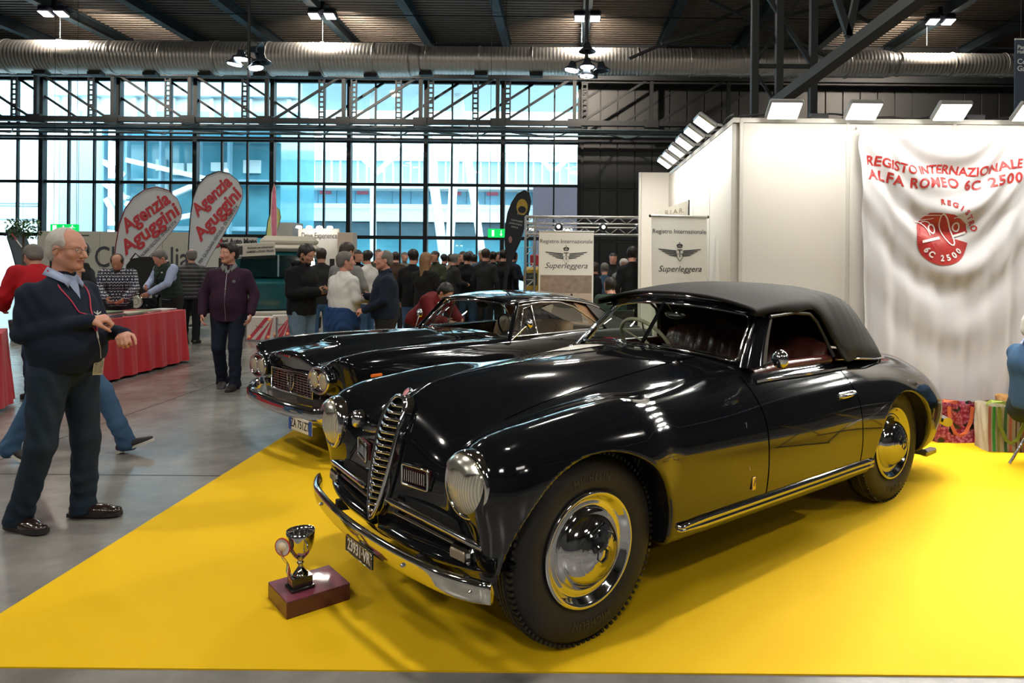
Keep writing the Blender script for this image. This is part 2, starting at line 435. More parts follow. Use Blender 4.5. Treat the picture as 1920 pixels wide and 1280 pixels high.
for i in range(0, 26):
    x = WX - 1.1833 * i
    if x < HX0: break
    if i % 3 == 0 and i > 0:
        if col0 is None: col0 = colm.build('column', STEEL, win); col0.location = (x, HY1 + .05, 0)
        else: dup(col0, win, (x, HY1 + .05, 0))
    elif i:
        if mul0 is None: mul0 = mulm.build('mullion', STEEL, win); mul0.location = (x, HY1 + .1, 0)
        else: dup(mul0, win, (x, HY1 + .1, 0))
gl = glass_mat('window_glass', (.86, .96, .98))
rows = ((7.7, 9.72), (7.1, 7.54), (5.07, 6.92), (2.63, 4.93), (.12, 2.47))
for a, b in rows:
    g = MB(); g.box((0, 0, 0), (1.12, .012, b - a)); first = None
    for i in range(25):
        x = WX - 1.1833 * (i + .5)
        if x < HX0: break
        if first is None: first = g.build('pane', gl, win); first.location = (x, HY1 + .14, (a + b) / 2)
        else: dup(first, win, (x, HY1 + .14, (a + b) / 2))

# truss in front of the glazing: lattice of posts, diagonals, two chords
TY = 31.2
tr = empty('roof_truss', (0, TY, 0), 0, 'dark steel lattice truss running across the top of the glazed wall', 'truss')
for z, h in ((9.78, .26), (7.72, .22)):
    m = MB(); m.box((-3, 0, z), (54, .3, h)); m.build('chord', STEEL, tr)
def lace(x, z0, z1, w=.22):
    m = MB()
    for s in (-1, 1): m.box((x + s * w / 2, 0, (z0 + z1) / 2), (.06, .08, z1 - z0))
    k = int((z1 - z0) / .22)
    for i in range(k): m.box((x, 0, z0 + (i + .5) * (z1 - z0) / k), (w, .07, .07))
    return m
for i in range(-2, 10):
    x = .35 - 3.46 * i
    m = MB(); m.box((x, 0, 8.7), (.16, .16, 2.0)); m.build('post', STEEL, tr)
    if i > 0: lace(x - 1.0, 7.8, 9.6).build('post', STEEL, tr)
    if 0 <= i < 4: lace(x + .45, 7.8, 9.6).build('post', STEEL, tr)
    sgn = -1 if i >= 4 else 1
    for off, yy in ((0, 0), (1.75, .9)):
        if i >= 4: a, b = (x - 3.2 + off, yy, 9.7), (x - .2 + off, yy, 7.75)
        else: a, b = (x - 3.2 + off, yy, 7.75), (x - .2 + off, yy, 9.7)
        m = MB(); m.bar(a, b, .1); m.build('diagonal', STEEL, tr)
    m = MB(); m.box((x, -.02, 7.72), (.62, .34, .36)); m.build('gusset', STEEL, tr)
# walkway / wind girder lying flat below the truss
wg = empty('wind_girder', (0, TY, 0), 0, 'flat bluish steel wind girder with wavy lacing just below the truss', 'girder')
for yy, z, r in ((-1.1, 7.12, .07), (.2, 7.18, .06), (-.6, 7.32, .045)):
    m = MB(); m.cyl((-30, yy, z), (23.5, yy, z), r, n=8); m.build('chord', STEEL_B, wg)
m = MB(); pts = []
for i in range(0, 215): pts.append((-29.8 + i * .25, -.45 + .65 * math.sin(i * .45), 7.15 + .05 * math.sin(i * .9)))
m.tube(pts, .035, 6); m.build('lacing', STEEL_B, wg)
m = MB(); m.box((-3, .3, 6.98), (54, .25, .1)); m.build('rail', STEEL, wg)

# ventilation duct
DY = 27.2
duct_m = M('spiral_duct_steel', (.60, .56, .52), .38, .8, noise=(4, .1))
du = empty('ventilation_duct', (0, DY, 0), 0, 'big round spiral duct of bare sheet metal under the roof', 'duct')
def spiral(x0, x1, r0, r1, z):
    m = MB(); n = int((x1 - x0) / .14); prof = []
    for i in range(n + 1):
        x = x0 + (x1 - x0) * i / n; r = r0 + (r1 - r0) * i / n
        prof += [(r, x), (r + .009, x + .03), (r + .009, x + .045), (r, x + .07)]
    m.lathe(prof, (0, 0, z), Matrix(((0, 0, 1), (0, 1, 0), (-1, 0, 0))), 28); return m
for x0, x1, r0, r1 in ((-29.8, -6.15, .63, .63), (-6.15, -5.75, .63, .53), (-5.75, 12.4, .53, .53), (12.4, 12.8, .53, .44), (12.8, 23.6, .44, .44)):
    spiral(x0, x1, r0, r1, 9.36).build('duct_segment', duct_m, du)
for x in list(np.arange(-28, 22, 2.05)):
    r = .65 if x < -6 else .55 if x < 12.5 else .46
    m = MB(); m.lathe([(r, -.02), (r + .02, -.02), (r + .02, .02), (r, .02)], (x, 0, 9.36), Matrix(((0, 0, 1), (0, 1, 0), (-1, 0, 0))), 28); m.build('flange', duct_m, du)
for x, _ in HB:
    m = MB(); m.cyl((x - .2, 0, 10.1), (x - .2, 0, CEIL), .012, n=6); m.build('hanger_rod', STEEL_B, du)
m = MB()
for x in np.arange(-27, 1, 2.15): m.box((x, -.1, 8.68 if x < -6 else 8.78), (.5, .35, .12))
tag(m.build('outlet_nozzle', STEEL, du), kind='stuff')

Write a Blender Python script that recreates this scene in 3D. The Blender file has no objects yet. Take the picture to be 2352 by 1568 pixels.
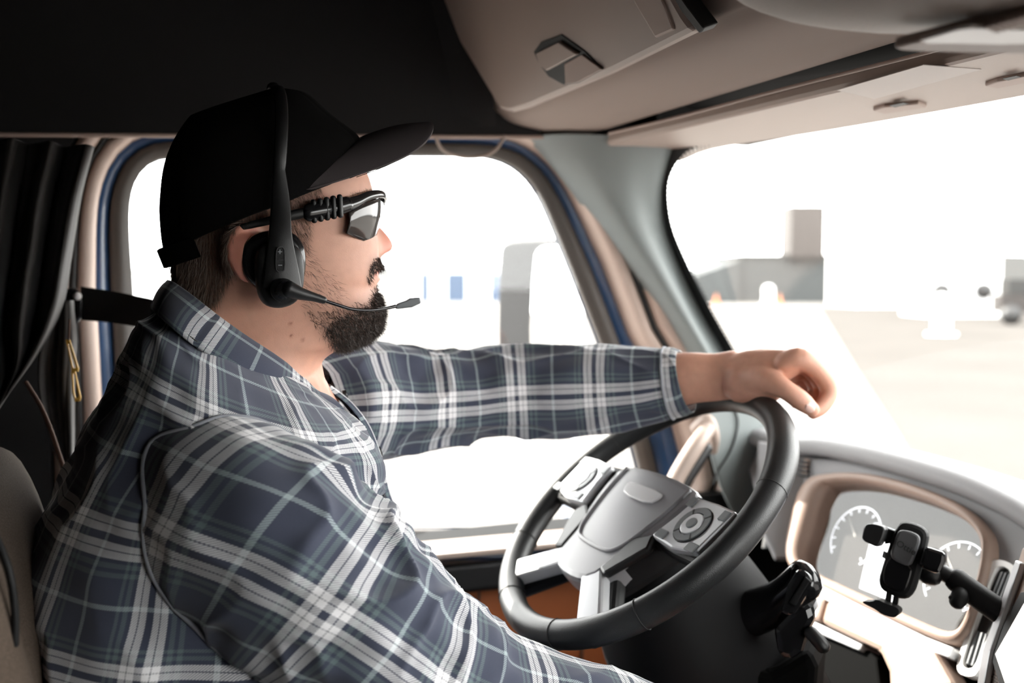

• **WRITTEN PROBLEM**
Reproduce each record above by retyping it exactly; omit all images.

• **RIGHT ANSWER**
Keep writing the Blender script for this image. This is part 2, starting at line 435. More parts follow. Use Blender 4.5. Treat the picture as 1920 pixels wide and 1280 pixels high.
for i in range(0, 26):
    x = WX - 1.1833 * i
    if x < HX0: break
    if i % 3 == 0 and i > 0:
        if col0 is None: col0 = colm.build('column', STEEL, win); col0.location = (x, HY1 + .05, 0)
        else: dup(col0, win, (x, HY1 + .05, 0))
    elif i:
        if mul0 is None: mul0 = mulm.build('mullion', STEEL, win); mul0.location = (x, HY1 + .1, 0)
        else: dup(mul0, win, (x, HY1 + .1, 0))
gl = glass_mat('window_glass', (.86, .96, .98))
rows = ((7.7, 9.72), (7.1, 7.54), (5.07, 6.92), (2.63, 4.93), (.12, 2.47))
for a, b in rows:
    g = MB(); g.box((0, 0, 0), (1.12, .012, b - a)); first = None
    for i in range(25):
        x = WX - 1.1833 * (i + .5)
        if x < HX0: break
        if first is None: first = g.build('pane', gl, win); first.location = (x, HY1 + .14, (a + b) / 2)
        else: dup(first, win, (x, HY1 + .14, (a + b) / 2))

# truss in front of the glazing: lattice of posts, diagonals, two chords
TY = 31.2
tr = empty('roof_truss', (0, TY, 0), 0, 'dark steel lattice truss running across the top of the glazed wall', 'truss')
for z, h in ((9.78, .26), (7.72, .22)):
    m = MB(); m.box((-3, 0, z), (54, .3, h)); m.build('chord', STEEL, tr)
def lace(x, z0, z1, w=.22):
    m = MB()
    for s in (-1, 1): m.box((x + s * w / 2, 0, (z0 + z1) / 2), (.06, .08, z1 - z0))
    k = int((z1 - z0) / .22)
    for i in range(k): m.box((x, 0, z0 + (i + .5) * (z1 - z0) / k), (w, .07, .07))
    return m
for i in range(-2, 10):
    x = .35 - 3.46 * i
    m = MB(); m.box((x, 0, 8.7), (.16, .16, 2.0)); m.build('post', STEEL, tr)
    if i > 0: lace(x - 1.0, 7.8, 9.6).build('post', STEEL, tr)
    if 0 <= i < 4: lace(x + .45, 7.8, 9.6).build('post', STEEL, tr)
    sgn = -1 if i >= 4 else 1
    for off, yy in ((0, 0), (1.75, .9)):
        if i >= 4: a, b = (x - 3.2 + off, yy, 9.7), (x - .2 + off, yy, 7.75)
        else: a, b = (x - 3.2 + off, yy, 7.75), (x - .2 + off, yy, 9.7)
        m = MB(); m.bar(a, b, .1); m.build('diagonal', STEEL, tr)
    m = MB(); m.box((x, -.02, 7.72), (.62, .34, .36)); m.build('gusset', STEEL, tr)
# walkway / wind girder lying flat below the truss
wg = empty('wind_girder', (0, TY, 0), 0, 'flat bluish steel wind girder with wavy lacing just below the truss', 'girder')
for yy, z, r in ((-1.1, 7.12, .07), (.2, 7.18, .06), (-.6, 7.32, .045)):
    m = MB(); m.cyl((-30, yy, z), (23.5, yy, z), r, n=8); m.build('chord', STEEL_B, wg)
m = MB(); pts = []
for i in range(0, 215): pts.append((-29.8 + i * .25, -.45 + .65 * math.sin(i * .45), 7.15 + .05 * math.sin(i * .9)))
m.tube(pts, .035, 6); m.build('lacing', STEEL_B, wg)
m = MB(); m.box((-3, .3, 6.98), (54, .25, .1)); m.build('rail', STEEL, wg)

# ventilation duct
DY = 27.2
duct_m = M('spiral_duct_steel', (.60, .56, .52), .38, .8, noise=(4, .1))
du = empty('ventilation_duct', (0, DY, 0), 0, 'big round spiral duct of bare sheet metal under the roof', 'duct')
def spiral(x0, x1, r0, r1, z):
    m = MB(); n = int((x1 - x0) / .14); prof = []
    for i in range(n + 1):
        x = x0 + (x1 - x0) * i / n; r = r0 + (r1 - r0) * i / n
        prof += [(r, x), (r + .009, x + .03), (r + .009, x + .045), (r, x + .07)]
    m.lathe(prof, (0, 0, z), Matrix(((0, 0, 1), (0, 1, 0), (-1, 0, 0))), 28); return m
for x0, x1, r0, r1 in ((-29.8, -6.15, .63, .63), (-6.15, -5.75, .63, .53), (-5.75, 12.4, .53, .53), (12.4, 12.8, .53, .44), (12.8, 23.6, .44, .44)):
    spiral(x0, x1, r0, r1, 9.36).build('duct_segment', duct_m, du)
for x in list(np.arange(-28, 22, 2.05)):
    r = .65 if x < -6 else .55 if x < 12.5 else .46
    m = MB(); m.lathe([(r, -.02), (r + .02, -.02), (r + .02, .02), (r, .02)], (x, 0, 9.36), Matrix(((0, 0, 1), (0, 1, 0), (-1, 0, 0))), 28); m.build('flange', duct_m, du)
for x, _ in HB:
    m = MB(); m.cyl((x - .2, 0, 10.1), (x - .2, 0, CEIL), .012, n=6); m.build('hanger_rod', STEEL_B, du)
m = MB()
for x in np.arange(-27, 1, 2.15): m.box((x, -.1, 8.68 if x < -6 else 8.78), (.5, .35, .12))
tag(m.build('outlet_nozzle', STEEL, du), kind='stuff')

Write a Blender Python script that recreates this scene in 3D. The Blender file has no objects yet. Take the picture to be 2352 by 1568 pixels.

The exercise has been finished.